Here are some takeaway pieces of advice from Billy Ray and his career experience on perfecting the pitch:

  1. Because Ray says he is “not talented enough to be unprepared,” he uses 5x7” cards to write out what he’s going to say in the pitch, and highlights using different colors “so my eye never gets caught in one color.”

    For example, his pitch for The Comey Rule was 78 cards that he had memorized so he could maintain eye contact, resulting in a 43-minute pitch that he brought the cards along for in case he needed them. After all, pitching with former FBI Director James Comey sitting next to you would make anyone feel the pressure.
  2. Sometimes it’s a good idea to open your pitch with why the story matters to you. For example, if you’re pitching a script about a police officer and you used to be a cop, lead with that since it lends you credibility as the storyteller. In other cases, you may want to lead with the theme and why your story is going to be universally embraced, or with what a day in your protagonist’s life is like, or with an incredible incident.
  3. Pitch lengths can vary greatly. Ray noted that his pitch for Captain Phillips was about a minute, while he has also had pitches that were close to an hour (which he does not recommend), such as his pitch for The Last Tycoon. “I sweated through my shirt.”
  4. When it comes to pitching versus writing on spec, Ray notes that some ideas are so complex they have to be demonstrated on the page rather than pitched verbally. “When it’s just about a tapestry of great characters and their nuance [and] their specificity is gonna be what the series lives or dies on,” you might want to write it, or if it’s going to be hugely expensive and they will want proof of concept. Still, Ray notes that he became a professional writer by selling a pitch—a romantic comedy that was never made.
  5. Reverse engineering: If you’ve got a third act you love, and it is not supported by the first and second act, you change the first and second act to make the third act as emotionally resonant as it can possibly be. “Endings are really hard. If you’ve got one you like, everything else is in service of it.”
  6. “Road-test your pitch.” Practice your pitch to three or four other groups of people, at least, before you get in the room for the real deal. That way, you know that everything in your pitch is essential, and everything nonessential has fallen out in earlier drafts. “Never, ever would I walk into a pitch that matters having never run that pitch before.”
  7. Brevity matters. Don’t over-pitch detail. “You always want them to ask the questions and then you shock them by knowing the answers.”
  8. Never pitch a story on a Friday afternoon later than 3:30, even if you have to wait three weeks to get a better time.
  9. When it comes to writing (and then pitching) a politically charged movie, write movie star parts: roles with texture, depth, subtext. Because if those you are pitching to think it’s cast-able, that’s a reason to make it.
  10. One way to talk about a character in your pitch is to establish their psychological baseline at the beginning in one of three ways: what they say about themselves (unreliable), what other people say about them (even more unreliable), and what they do/their actions. So you might open a pitch with just a character detail, or even with one line of dialogue that encapsulates them as a person.
  11. The purpose of pitching is so someone will pay you to write it. If you’ve already written it, then just send out the script, and the script will demonstrate what you’re doing. But if you’ve already written the script and you’re pitching, don’t give away the twists or the payoff ending.

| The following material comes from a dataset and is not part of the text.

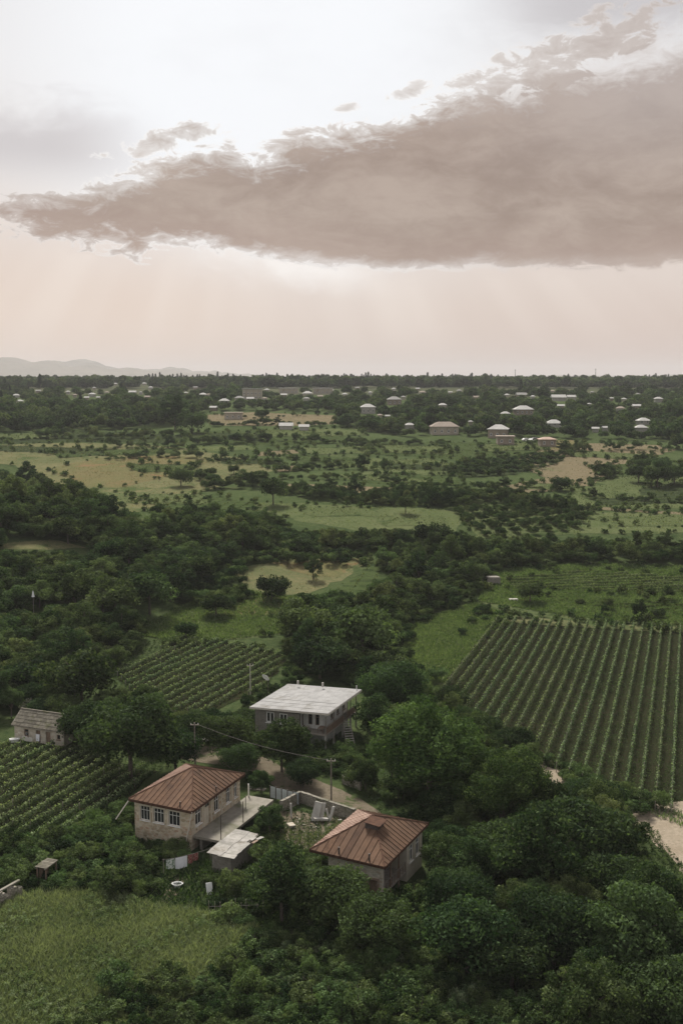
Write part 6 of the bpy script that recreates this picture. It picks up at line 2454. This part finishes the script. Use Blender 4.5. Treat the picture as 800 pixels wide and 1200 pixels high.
# low scrub: along the edges of the fields and in loose patches over them
for pts, layer, _mt in FIELDS:
    for i in range(len(pts)):
        x, y = pts[i]
        if 190 < y < 900 and abs(x) < .36 * y + 8:
            for _ in range(1):
                X, Y = x + rnd.gauss(0, .7), y + rnd.gauss(0, .9)
                s = rnd.uniform(.45, 1.5) * (1.0 if y < 400 else 1.3)
                q = Vector((X, Y, height(X, Y) - .05))
                if rnd.random() < .85 and not hides(X, Y, s, s):
                    QUEUE.append((proj(q)[2], .9 * s * .5, q, rnd.choice(['scrub0', 'scrub1']), s, rnd.uniform(.7, 1.3), 'bush', 'at the field edges', None))
for _ in range(350):
    y = 250 + 480 * rnd.random()
    x = rnd.uniform(-.35, .35) * y
    w_ = math.sin(x * .05 + 2 * math.sin(y * .021)) * math.sin(y * .035 + 1.5 * math.sin(x * .027)) + .5 * math.sin(x * .13 + y * .09)
    if w_ < rnd.uniform(.15, 1.0):
        continue
    s = rnd.uniform(.4, 1.4)
    q = Vector((x, y, height(x, y) - .05))
    if free(x, y, .4, .3) and not hides(x, y, s, s):
        QUEUE.append((proj(q)[2], .9 * s * .5, q, rnd.choice(['scrub0', 'scrub1']), s, rnd.uniform(.7, 1.3), 'bush', 'on the far fields', None))

# nearest and largest become individuals, the rest one mass per region
EXTRA = {'tree': 300 - len(T) - 6, 'bush': 285}
LOOK = {'mid0': 'fresh green', 'mid1': 'dark green', 'mid2': 'tall dark', 'mid3': 'rounded green', 'near0': 'fresh green', 'near1': 'dark green', 'near2': 'tall green', 'near3': 'low dark',
        'far0': 'far green', 'far1': 'far dark', 'far2': 'far tall', 'bush0': 'green', 'bush1': 'dark low', 'bush2': 'tall green', 'bush3': 'pale green', 'silver': 'silvery', 'near4': 'light olive', 'mid4': 'light olive', 'mid5': 'ragged olive', 'scrub0': 'tiny', 'scrub1': 'tiny pale'}


def describe(q, cat):
    r = q[1]
    size = ('big' if r > 3.2 else 'small' if r < 2.3 else 'middling') if cat == 'tree' else ('big' if r > 1.3 else 'small')
    return f'{size} {LOOK[q[3]]}', q[7]


for cat in ('tree', 'bush'):
    Q_ = [q for q in QUEUE if q[6] == cat]

    def shown(q):
        u, v, f = proj((q[2].x, q[2].y, q[2].z + q[1]))
        if not (-10 < u < 810 and v < 1215) or q[3].startswith('scrub'):
            return 0
        return q[1] / f
    Q_.sort(key=shown, reverse=True)
    ind, rest = Q_[:EXTRA[cat]], Q_[EXTRA[cat]:]
    # left to right, so that each of a look in a region can be counted out
    ind.sort(key=lambda q: proj(q[2])[0])
    named, total = {}, {}
    for q in ind:
        named.setdefault(describe(q, cat), []).append(q)
    for (look, reg), qs in named.items():
        for i, q in enumerate(qs):
            f, r, p, key, s, k = q[:6]
            one, many = ('tree', 'trees') if cat == 'tree' else ('bush', 'bushes')
            if len(qs) == 1:
                lb = f'only {look} {one} {reg}'
            elif i == len(qs) - 1:
                lb = f'rightmost {look} {one} {reg}'
            else:
                lb = f'{ordinal(i)} {look} {one} from the left {reg}' if i else f'leftmost {look} {one} {reg}'
            put(key, p - Vector((0, 0, .1)), s, sz=k, name='broadleaf_tree' if cat == 'tree' else 'bush', label=lb, cat=cat, group=f'{many} {reg}')
    need = {q[3] for q in rest if PROTO[q[3]]['src'] is None}
    for key in need:
        q = next(q for q in rest if q[3] == key)
        rest.remove(q)
        put(key, q[2], q[4], sz=q[5], label=f'lone {LOOK[key]} {"tree" if cat == "tree" else "bush"} deep {q[7]}', cat=cat, group=f'{LOOK[key]} {"trees" if cat == "tree" else "bushes"} {q[7]}')
    far = [(p, key, s, k) for f, r, p, key, s, k, c_, reg, nm in rest if f > 600]
    near = [(p, key, s, k) for f, r, p, key, s, k, c_, reg, nm in rest if f <= 600]
    if near:
        scatter('thicket' if cat == 'bush' else 'wood', near)
    if far:
        scatter('far_wood', far)
CON.sort(key=lambda c: c[0].y)
CON[:60] = sorted(CON[:60], key=lambda c: proj(c[0])[0])
for i, (p, key, s, k) in enumerate(CON[:60]):
    put(key, p, s, sz=k, name='conifer', label=f'{ordinal(i)} nearer slim conifer from the left over the far village', cat='conifer', group='conifers over the far village')
scatter('conifer_belt', CON[60:])


# ------------------------------------------------------------------ tall grass and weeds
def tufts(name, px, n, h, w, mat, z=0.0, lean=.35):
    poly = [(p.x, p.y) for p in wp(px)]
    xs, ys = [p[0] for p in poly], [p[1] for p in poly]
    k = int(n * 1.0)
    X, Y = rng.uniform(min(xs), max(xs), k * 2), rng.uniform(min(ys), max(ys), k * 2)
    ok = inside(poly, X, Y)
    X, Y = X[ok][:k], Y[ok][:k]
    k = len(X)
    Z = height_np(X, Y)
    patch = .5 + .5 * np.sin(X * .45 + 1.3 * np.sin(Y * .31)) * np.sin(Y * .38 + 1.1 * np.sin(X * .27))
    hh = h * rng.uniform(.55, 1.15, k) * (.75 + .4 * patch)
    an = rng.uniform(0, 2 * math.pi, k)
    d = np.stack([np.cos(an), np.sin(an), np.zeros(k)], 1)
    ln = rng.normal(0, lean, (k, 2)) * hh[:, None]
    P = np.stack([X, Y, Z + z], 1)
    ww = (w * rng.uniform(.6, 1.4, k))[:, None]
    tip = P + np.stack([ln[:, 0], ln[:, 1], hh], 1)
    md = P + np.stack([ln[:, 0] * .35, ln[:, 1] * .35, hh * .6], 1)
    V = np.stack([P - d * ww * .4, md - d * ww, tip, md + d * ww], 1).reshape(-1, 3)
    Q = np.arange(4 * k).reshape(k, 4)
    tint = np.clip(.25 + .35 * patch + rng.normal(0, .2, k), 0, 1)
    o = link(name, np_mesh(name, V, Q, np.repeat(tint, 4)), None, MAT[mat])
    return tag(o, kind='stuff')




def weeds(name, px, n, h, leaf, mat, lump=.6, rows=None):
    """leafy weeds: small cards over an uneven, lumpy stand"""
    poly = [(p.x, p.y) for p in wp(px)]
    xs, ys = [p[0] for p in poly], [p[1] for p in poly]
    X, Y = rng.uniform(min(xs), max(xs), n * 2), rng.uniform(min(ys), max(ys), n * 2)
    # plants gather in clumps
    cx, cy = np.round(X / lump + .3 * np.sin(Y * 1.7)) * lump, np.round(Y / lump + .3 * np.sin(X * 1.9)) * lump
    X, Y = X + (cx - X) * rng.uniform(0, .75, len(X)), Y + (cy - Y) * rng.uniform(0, .75, len(X))
    if rows:                                   # planted in lines: azimuth, spacing
        ca, sa = math.cos(R(rows[0])), math.sin(R(rows[0]))
        q = X * ca - Y * sa
        d_ = (np.round(q / rows[1]) * rows[1] - q) * .86
        X, Y = X + d_ * ca, Y - d_ * sa
    ok = inside(poly, X, Y)
    X, Y, cx, cy = X[ok][:n], Y[ok][:n], cx[ok][:n], cy[ok][:n]
    k = len(X)
    ch = .5 + .5 * np.sin(cx * 12.9898 + cy * 78.233)
    patch = .5 + .5 * np.sin(X * .35 + 1.3 * np.sin(Y * .24)) * np.sin(Y * .29 + 1.1 * np.sin(X * .21))
    top = h * (.45 + .55 * ch) * (.7 + .5 * patch)
    Z = height_np(X, Y) + top * rng.random(k) ** .6
    N = np.stack([rng.normal(0, .7, k), rng.normal(0, .7, k), rng.uniform(.1, 1.2, k)], 1)
    V, Q = leaves(np.stack([X, Y, Z], 1), N, leaf, .45)
    tint = np.clip(.02 + .38 * ch + .42 * patch + rng.normal(0, .16, k), 0, 1)
    return tag(link(name, np_mesh(name, V, Q, np.repeat(tint, 4)), None, MAT[mat]), kind='stuff')


weeds('weeds', MEADOW_PX, 90000, .95, .085, 'grass_tall', .7)
weeds('weeds', MEADOW_PX, 26000, .95, .10, 'leaf_mid', 2.2)
tufts('tall_grass', MEADOW_PX, 60000, 1.05, .035, 'grass_tall', lean=.4)
weeds('seed_heads', MEADOW_PX, 14000, 1.05, .05, 'leaf_silver', 1.1)
weeds('weeds', [(380, 955), (420, 975), (395, 1002), (335, 1004), (300, 988), (315, 950), (335, 968)], 5000, .55, .07, 'leaf_olive', .8)
tufts('grass', [(440, 772), (490, 728), (555, 706), (600, 722), (560, 752), (520, 800), (480, 812)], 22000, .55, .10, 'grass_green')
tufts('grass', [(150, 742), (240, 698), (280, 690), (345, 700), (350, 740), (225, 755)], 16000, .55, .10, 'grass_green')
tufts('grass', [(560, 705), (570, 668), (700, 660), (830, 665), (830, 735), (690, 726)], 45000, .5, .13, 'grass_green')
weeds('crop_plants', [(590, 678), (690, 670), (830, 680), (830, 698), (700, 694), (600, 690)], 26000, .8, .2, 'leaf_vine', .9, (86, 2.4))
weeds('crop_plants', [(640, 704), (830, 708), (830, 720), (700, 712)], 9000, .5, .18, 'leaf_olive', .9, (82, 2.6))
tufts('grass', [(395, 960), (420, 975), (395, 1000), (340, 1002), (300, 985), (318, 955), (332, 972), (380, 978)], 1500, .35, .05, 'grass_green')
tufts('weeds', [(-60, 985), (140, 945), (222, 1005), (480, 1045), (620, 1120), (850, 1160), (850, 1300), (130, 1300), (230, 1170), (310, 1090), (180, 1066), (-60, 1060)], 60000, .6, .08, 'leaf_mid', lean=.6)
tufts('weeds', [(520, 820), (590, 872), (650, 900), (740, 945), (830, 985), (830, 900), (800, 955), (700, 925), (600, 880)], 12000, .6, .07, 'grass_tall', lean=.5)
VS = [(500, 822), (585, 727), (690, 733), (830, 745), (830, 970), (735, 942), (650, 902), (585, 872)]
tufts('vineyard_grass', VS, 30000, .2, .06, 'leaf_mid', lean=.7)
tufts('vineyard_grass', VINE_M, 12000, .2, .06, 'leaf_mid', lean=.7)
tufts('vineyard_grass', VINE_L, 24000, .2, .06, 'leaf_mid', lean=.7)

weeds('weeds', [(150, 860), (235, 868), (300, 862), (430, 860), (500, 930), (500, 1010), (330, 1010), (310, 985), (300, 960), (280, 945), (310, 940), (330, 945), (430, 965), (440, 945), (395, 915), (330, 898), (240, 868), (200, 900), (160, 920), (140, 950)], 30000, .5, .10, 'leaf_mid', .9)


# ------------------------------------------------------------------ standing grass and stubble on the far fields
def cover(name, mats, mat, per, size):
    CV, TT = [], []
    for pts, layer, mt in FIELDS:
        if mt not in mats:
            continue
        a = np.array(pts)
        lo, hi = a.min(0), a.max(0)
        if hi[1] < 215:
            continue
        k = int((hi[0] - lo[0]) * (hi[1] - lo[1]) * per)
        k = min(k, 40000)
        X, Y = rng.uniform(lo[0], hi[0], k), rng.uniform(lo[1], hi[1], k)
        ok = inside(pts, X, Y) & (np.abs(X) < .36 * Y + 6)
        X, Y = X[ok], Y[ok]
        if mt in ('crop', 'crop_dark'):
            az_, sp_ = rnd.choice([(12, 3.4), (28, 3.2), (-18, 3.4), (40, 3.0)])
            ca, sa = math.cos(R(az_)), math.sin(R(az_))
            q = X * ca - Y * sa
            d_ = (np.round(q / sp_) * sp_ - q) * .85
            X, Y = X + d_ * ca, Y - d_ * sa
        w_ = np.sin(X * .21 + 2 * np.sin(Y * .09)) * np.sin(Y * .13 + 1.5 * np.sin(X * .11))
        keep = rng.random(len(X)) < .55 + .45 * w_
        X, Y, w_ = X[keep], Y[keep], w_[keep]
        CV.append(np.stack([X, Y, height_np(X, Y) + rng.uniform(.08, .42, len(X))], 1))
        TT.append(np.clip(.42 + rnd.uniform(-.2, .2) - .22 * w_ + rng.normal(0, .18, len(X)), 0, 1))
    C = np.concatenate(CV)
    N = np.stack([rng.normal(0, .7, len(C)), rng.normal(0, .7, len(C)), rng.uniform(.1, 1.0, len(C))], 1)
    V, Q = leaves(C, N, size, .55)
    tag(link(name, np_mesh(name, V, Q, np.repeat(np.concatenate(TT), 4)), None, MAT[mat]), kind='stuff')
    return len(C)


cover('field_grass', ('meadow', 'crop', 'crop_dark'), 'cover_green', .9, .24)
cover('pale_grass', ('meadow_pale',), 'cover_pale', .9, .22)
cover('stubble', ('hay', 'hay_orange', 'bare'), 'cover_hay', .6, .20)

weeds('weeds', [(725, 975), (760, 965), (785, 1000), (830, 1045), (830, 1100), (740, 1040)], 9000, .6, .1, 'leaf_mid', .9)

weeds('weeds', [(40, 770), (150, 760), (215, 742), (142, 790), (175, 832), (235, 845), (300, 850), (200, 868), (60, 850)], 22000, .6, .13, 'leaf_mid', .9)

# ------------------------------------------------------------------ air
def haze():
    x, y0, y1, z0, z1 = 11500, -400, 14900, -12, 236
    o = MB().box(-x, y0, z0, x, y1, z1).build('haze', None)
    m, n = new_mat('haze')
    v = n.node('ShaderNodeVolumePrincipled')
    v.inputs['Color'].default_value = (.93, .92, .93, 1)
    v.inputs['Density'].default_value = HAZE
    v.inputs['Anisotropy'].default_value = 0.0
    out = n.node('ShaderNodeOutputMaterial')
    n.t.links.new(v.outputs[0], out.inputs['Volume'])
    o.data.materials.append(m)
    tag(o, kind='stuff')


HAZE = 9e-5
haze()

“No one in the world has your talent, your history, your pain, your insight, your humor, your rage. No one has that except you. There are scripts that you can write that I couldn’t write at the point of a gun simply by virtue of not being you,” Ray told the virtual audience.

“You have a unique voice in the world. No one can duplicate it. And that is a commodity of tremendous value. So when your confidence starts to flap, remember that. No one can tell the stories that you can tell. Ever. Just maximize that. Work your ass off, never get out-hustled by anybody, never go into a meeting unprepared, never take anything for granted.”

And one final piece of advice from your union: if you are asked to leave written material with a producer after a pitch, don’t do it!